STATED GOAL. Copy out exactly the lines from the start of the data to the line containing "tag(g.build('utensil_crock', M['ceramic']), 'plain". Include both.

DATA EXTRACT.
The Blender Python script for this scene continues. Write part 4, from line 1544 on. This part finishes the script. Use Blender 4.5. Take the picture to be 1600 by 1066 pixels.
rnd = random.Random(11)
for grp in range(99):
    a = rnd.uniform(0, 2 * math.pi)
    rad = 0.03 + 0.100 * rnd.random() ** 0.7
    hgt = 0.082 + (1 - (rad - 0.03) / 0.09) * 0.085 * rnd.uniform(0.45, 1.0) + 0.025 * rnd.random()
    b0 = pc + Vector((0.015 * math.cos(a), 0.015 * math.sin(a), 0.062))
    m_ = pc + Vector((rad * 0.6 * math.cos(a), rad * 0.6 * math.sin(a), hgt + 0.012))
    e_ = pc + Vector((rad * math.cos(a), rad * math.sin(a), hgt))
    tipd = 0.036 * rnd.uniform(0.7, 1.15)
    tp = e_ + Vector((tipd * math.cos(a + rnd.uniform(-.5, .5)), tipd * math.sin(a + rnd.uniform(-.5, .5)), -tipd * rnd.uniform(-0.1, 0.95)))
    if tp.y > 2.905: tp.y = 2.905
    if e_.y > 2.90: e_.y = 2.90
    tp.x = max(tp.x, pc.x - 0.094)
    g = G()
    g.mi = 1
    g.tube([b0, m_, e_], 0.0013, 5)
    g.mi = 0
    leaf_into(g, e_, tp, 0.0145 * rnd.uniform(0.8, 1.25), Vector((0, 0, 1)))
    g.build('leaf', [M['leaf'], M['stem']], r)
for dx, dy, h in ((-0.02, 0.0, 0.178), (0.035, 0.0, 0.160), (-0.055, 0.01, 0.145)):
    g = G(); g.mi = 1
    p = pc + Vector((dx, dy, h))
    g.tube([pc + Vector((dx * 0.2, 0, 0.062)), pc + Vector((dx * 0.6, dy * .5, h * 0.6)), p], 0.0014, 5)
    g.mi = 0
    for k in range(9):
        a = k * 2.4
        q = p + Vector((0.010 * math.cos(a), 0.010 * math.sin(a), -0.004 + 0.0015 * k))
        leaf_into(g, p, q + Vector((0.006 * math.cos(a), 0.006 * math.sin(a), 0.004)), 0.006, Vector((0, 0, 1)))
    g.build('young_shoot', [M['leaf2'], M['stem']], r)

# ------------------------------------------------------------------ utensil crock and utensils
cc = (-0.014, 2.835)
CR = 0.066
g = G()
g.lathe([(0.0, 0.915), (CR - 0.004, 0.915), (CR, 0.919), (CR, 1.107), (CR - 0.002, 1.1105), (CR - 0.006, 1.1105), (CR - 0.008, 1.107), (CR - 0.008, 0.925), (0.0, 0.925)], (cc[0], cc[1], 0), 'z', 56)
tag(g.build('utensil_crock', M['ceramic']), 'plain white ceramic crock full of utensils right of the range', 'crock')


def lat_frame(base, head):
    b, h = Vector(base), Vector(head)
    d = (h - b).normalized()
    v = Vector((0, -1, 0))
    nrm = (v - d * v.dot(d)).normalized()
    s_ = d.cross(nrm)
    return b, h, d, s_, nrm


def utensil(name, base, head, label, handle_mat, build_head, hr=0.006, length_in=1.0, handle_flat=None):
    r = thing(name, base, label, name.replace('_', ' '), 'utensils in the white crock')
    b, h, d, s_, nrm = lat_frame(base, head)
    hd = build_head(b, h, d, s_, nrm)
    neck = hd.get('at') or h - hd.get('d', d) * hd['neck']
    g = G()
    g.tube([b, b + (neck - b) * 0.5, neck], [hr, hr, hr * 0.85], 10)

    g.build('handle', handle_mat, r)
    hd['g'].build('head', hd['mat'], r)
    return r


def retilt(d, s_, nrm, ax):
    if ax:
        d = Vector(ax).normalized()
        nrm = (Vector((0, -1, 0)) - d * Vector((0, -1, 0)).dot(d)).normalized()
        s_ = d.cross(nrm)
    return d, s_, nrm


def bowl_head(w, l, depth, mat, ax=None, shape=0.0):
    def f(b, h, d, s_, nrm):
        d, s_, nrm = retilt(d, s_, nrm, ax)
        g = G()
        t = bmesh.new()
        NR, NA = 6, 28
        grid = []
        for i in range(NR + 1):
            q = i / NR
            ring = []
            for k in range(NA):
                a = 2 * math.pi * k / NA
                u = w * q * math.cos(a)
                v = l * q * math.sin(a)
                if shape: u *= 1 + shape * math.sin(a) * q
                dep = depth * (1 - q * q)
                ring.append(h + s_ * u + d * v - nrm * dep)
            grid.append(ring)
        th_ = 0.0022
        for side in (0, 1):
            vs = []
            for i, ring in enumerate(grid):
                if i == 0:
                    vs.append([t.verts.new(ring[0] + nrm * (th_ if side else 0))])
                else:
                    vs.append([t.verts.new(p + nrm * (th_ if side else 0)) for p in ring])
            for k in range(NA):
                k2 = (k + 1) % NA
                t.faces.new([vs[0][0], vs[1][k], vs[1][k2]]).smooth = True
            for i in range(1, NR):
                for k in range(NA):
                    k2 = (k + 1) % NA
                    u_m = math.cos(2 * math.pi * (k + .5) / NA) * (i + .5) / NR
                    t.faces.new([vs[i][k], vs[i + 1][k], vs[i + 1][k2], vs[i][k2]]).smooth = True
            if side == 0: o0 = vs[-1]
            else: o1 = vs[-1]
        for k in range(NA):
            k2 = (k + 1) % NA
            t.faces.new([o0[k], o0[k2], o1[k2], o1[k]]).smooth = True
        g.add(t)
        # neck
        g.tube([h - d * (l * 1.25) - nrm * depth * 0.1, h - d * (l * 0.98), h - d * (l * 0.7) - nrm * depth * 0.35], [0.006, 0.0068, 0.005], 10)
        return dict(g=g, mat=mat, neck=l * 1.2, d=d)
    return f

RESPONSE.
The Blender Python script for this scene continues. Write part 4, from line 1544 on. This part finishes the script. Use Blender 4.5. Take the picture to be 1600 by 1066 pixels.
rnd = random.Random(11)
for grp in range(99):
    a = rnd.uniform(0, 2 * math.pi)
    rad = 0.03 + 0.100 * rnd.random() ** 0.7
    hgt = 0.082 + (1 - (rad - 0.03) / 0.09) * 0.085 * rnd.uniform(0.45, 1.0) + 0.025 * rnd.random()
    b0 = pc + Vector((0.015 * math.cos(a), 0.015 * math.sin(a), 0.062))
    m_ = pc + Vector((rad * 0.6 * math.cos(a), rad * 0.6 * math.sin(a), hgt + 0.012))
    e_ = pc + Vector((rad * math.cos(a), rad * math.sin(a), hgt))
    tipd = 0.036 * rnd.uniform(0.7, 1.15)
    tp = e_ + Vector((tipd * math.cos(a + rnd.uniform(-.5, .5)), tipd * math.sin(a + rnd.uniform(-.5, .5)), -tipd * rnd.uniform(-0.1, 0.95)))
    if tp.y > 2.905: tp.y = 2.905
    if e_.y > 2.90: e_.y = 2.90
    tp.x = max(tp.x, pc.x - 0.094)
    g = G()
    g.mi = 1
    g.tube([b0, m_, e_], 0.0013, 5)
    g.mi = 0
    leaf_into(g, e_, tp, 0.0145 * rnd.uniform(0.8, 1.25), Vector((0, 0, 1)))
    g.build('leaf', [M['leaf'], M['stem']], r)
for dx, dy, h in ((-0.02, 0.0, 0.178), (0.035, 0.0, 0.160), (-0.055, 0.01, 0.145)):
    g = G(); g.mi = 1
    p = pc + Vector((dx, dy, h))
    g.tube([pc + Vector((dx * 0.2, 0, 0.062)), pc + Vector((dx * 0.6, dy * .5, h * 0.6)), p], 0.0014, 5)
    g.mi = 0
    for k in range(9):
        a = k * 2.4
        q = p + Vector((0.010 * math.cos(a), 0.010 * math.sin(a), -0.004 + 0.0015 * k))
        leaf_into(g, p, q + Vector((0.006 * math.cos(a), 0.006 * math.sin(a), 0.004)), 0.006, Vector((0, 0, 1)))
    g.build('young_shoot', [M['leaf2'], M['stem']], r)

# ------------------------------------------------------------------ utensil crock and utensils
cc = (-0.014, 2.835)
CR = 0.066
g = G()
g.lathe([(0.0, 0.915), (CR - 0.004, 0.915), (CR, 0.919), (CR, 1.107), (CR - 0.002, 1.1105), (CR - 0.006, 1.1105), (CR - 0.008, 1.107), (CR - 0.008, 0.925), (0.0, 0.925)], (cc[0], cc[1], 0), 'z', 56)
tag(g.build('utensil_crock', M['ceramic']), 'plain white ceramic crock full of utensils right of the range', 'crock')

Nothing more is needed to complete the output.